== MATERIAL PROVIDED ==
-- start --

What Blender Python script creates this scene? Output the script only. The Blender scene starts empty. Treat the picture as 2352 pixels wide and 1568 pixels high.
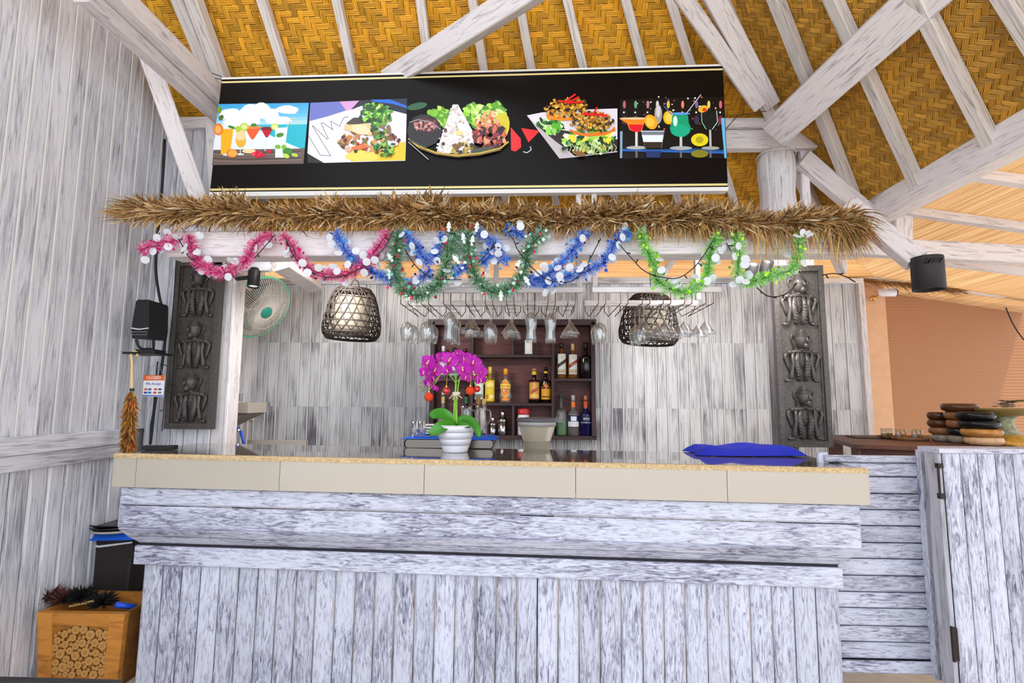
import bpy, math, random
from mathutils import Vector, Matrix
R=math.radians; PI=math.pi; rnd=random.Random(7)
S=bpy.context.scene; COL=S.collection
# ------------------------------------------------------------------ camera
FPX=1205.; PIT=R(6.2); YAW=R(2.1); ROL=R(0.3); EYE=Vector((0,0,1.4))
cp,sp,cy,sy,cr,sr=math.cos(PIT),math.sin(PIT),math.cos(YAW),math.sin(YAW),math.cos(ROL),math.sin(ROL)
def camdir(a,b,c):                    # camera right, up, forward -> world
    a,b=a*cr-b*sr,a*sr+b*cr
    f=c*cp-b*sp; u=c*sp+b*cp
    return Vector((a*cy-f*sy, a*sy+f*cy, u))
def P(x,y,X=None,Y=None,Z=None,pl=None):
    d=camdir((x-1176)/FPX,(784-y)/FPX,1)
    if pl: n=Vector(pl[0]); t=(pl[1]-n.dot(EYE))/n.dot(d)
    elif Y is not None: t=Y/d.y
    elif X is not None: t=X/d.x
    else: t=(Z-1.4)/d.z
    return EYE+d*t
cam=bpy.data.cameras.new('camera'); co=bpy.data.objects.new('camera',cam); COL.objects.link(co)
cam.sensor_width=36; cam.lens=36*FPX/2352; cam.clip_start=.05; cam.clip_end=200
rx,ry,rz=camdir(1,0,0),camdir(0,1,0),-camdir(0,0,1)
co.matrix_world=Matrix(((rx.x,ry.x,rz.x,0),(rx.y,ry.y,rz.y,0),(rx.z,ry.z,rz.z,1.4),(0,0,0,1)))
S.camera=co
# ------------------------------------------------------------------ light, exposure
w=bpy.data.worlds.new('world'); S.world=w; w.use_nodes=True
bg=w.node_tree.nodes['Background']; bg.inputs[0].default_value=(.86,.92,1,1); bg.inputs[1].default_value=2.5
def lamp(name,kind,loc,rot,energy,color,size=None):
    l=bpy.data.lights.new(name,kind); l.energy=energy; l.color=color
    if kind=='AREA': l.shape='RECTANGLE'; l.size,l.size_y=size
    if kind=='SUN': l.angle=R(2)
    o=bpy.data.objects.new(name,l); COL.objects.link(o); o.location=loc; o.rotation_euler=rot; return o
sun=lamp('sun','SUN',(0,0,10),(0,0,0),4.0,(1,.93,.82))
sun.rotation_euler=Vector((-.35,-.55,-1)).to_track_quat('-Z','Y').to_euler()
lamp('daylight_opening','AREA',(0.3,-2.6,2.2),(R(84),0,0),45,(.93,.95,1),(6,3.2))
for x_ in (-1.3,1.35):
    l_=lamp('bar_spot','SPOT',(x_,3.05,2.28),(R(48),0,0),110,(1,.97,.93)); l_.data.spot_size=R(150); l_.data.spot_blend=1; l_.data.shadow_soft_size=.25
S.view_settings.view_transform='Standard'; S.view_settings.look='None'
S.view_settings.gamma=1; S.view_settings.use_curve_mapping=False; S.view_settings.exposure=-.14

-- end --

Of all the lines in the listing above, how many include "scene"? Write only the number.

2